Etwas leichter war das Sammeln von Sachen. Hier füllten sich die Regale - die Ehemänner von Frauen hatten diese aus alten Brettern und Kisten gezimmert - mit Kleidung, Unter- wäsche, Socken, Schuhe, Taschentücher, Bettwäsche und Handtücher. Diese Sachen wurden von den Frauen zusammengetragen oder von Bewohnern nach einer Absprache selbst gebracht.

Als wir dann in der Lage waren den Umsiedlern helfen zu können, entschädigte die Dankbarkeit und ein kleines Lächeln dieser tapferen Menschen uns für alle Mühen.

Da auch viele Kinder mit auf der Flucht waren, ging ich in die Schule zu meiner früheren Klassenlehrerin und bat zu helfen, dass jeder Schüler ein Spielzeug spendet. Das Ergebnis war toll. Jeder brachte etwas mit. So konnten wir auch den Flüchtlingskindern, die das Wort „spielen“ kaum noch kannten, eine Freude machen.

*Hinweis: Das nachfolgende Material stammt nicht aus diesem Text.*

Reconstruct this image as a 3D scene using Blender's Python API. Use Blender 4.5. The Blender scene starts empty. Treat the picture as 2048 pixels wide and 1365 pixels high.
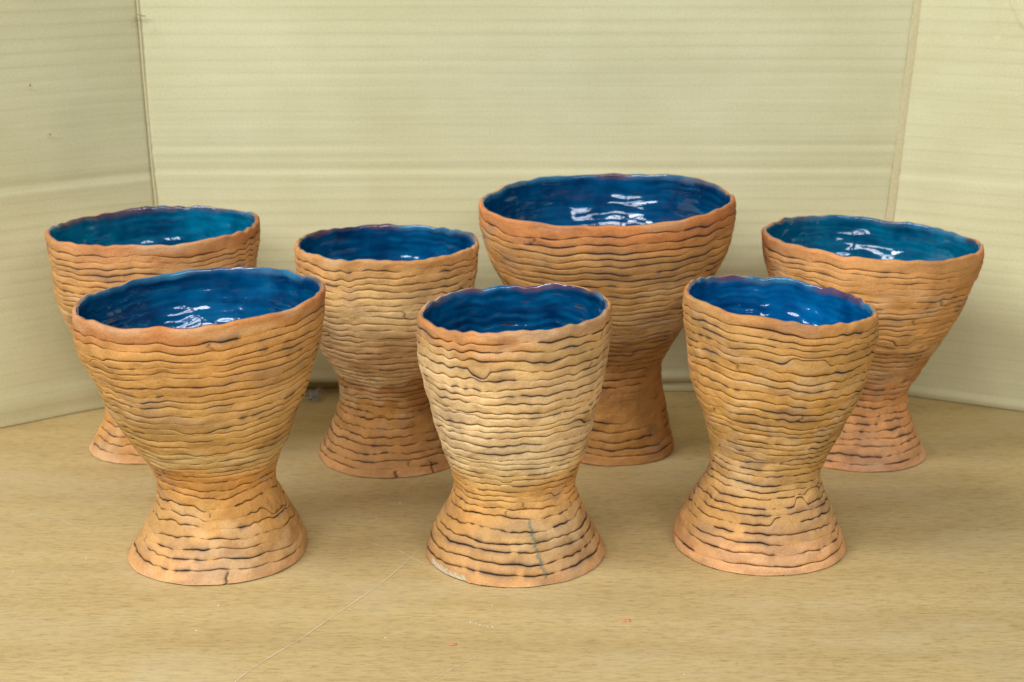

Das Spenden und Sammeln ging ständig weiter, denn es kamen immer neue Hilfsbedürftige. Einmal erhielt meine Mutter nachts die Mitteilung, dass gegen 6.oo Uhr ein Zug mit entlassenen Gefangenen für einige Stunden bei uns hielt. Das hieß für meine Schwester und mich die anderen sieben Frauen aus dem Bett holen, den Bademeister verständigen damit er das Warmwasserbad anheizt, geeignete Kleidung bereitstellen und beim Essenkochen mithelfen. Die Versorgung und die Betreuung erlebte ich leider nicht, da ich zur Arbeit musste.

Aus den Einsätzen der fleißigen und stets einsatzbereiten Frauen wurde später eine Dauer- aufgabe. Als Beispiel sei die Aufnahme von Umsiedlern genannt, die künftig in unserer Stadt wohnen wollten, aber oft keine  persönlichen Sachen mehr hatten. Sie erhielten Unterkünfte, die meist erst instandgesetzt und wohnlich gemacht werden mussten und in der Regel nur mit dem aller Notwendigsten ausgestattet waren. Deshalb wurden die Spendenaktionen auch auf Möbel, Geschirr, Haushaltsgegenstände, Gardinen usw. erweitert.

Diese langanhaltende schwere ehrenamtliche Arbeit und die Versorgung auch alter, alleinstehender kranker Menschen, wurde später in Querfurt zur Keimzelle für die Volkssolidarität.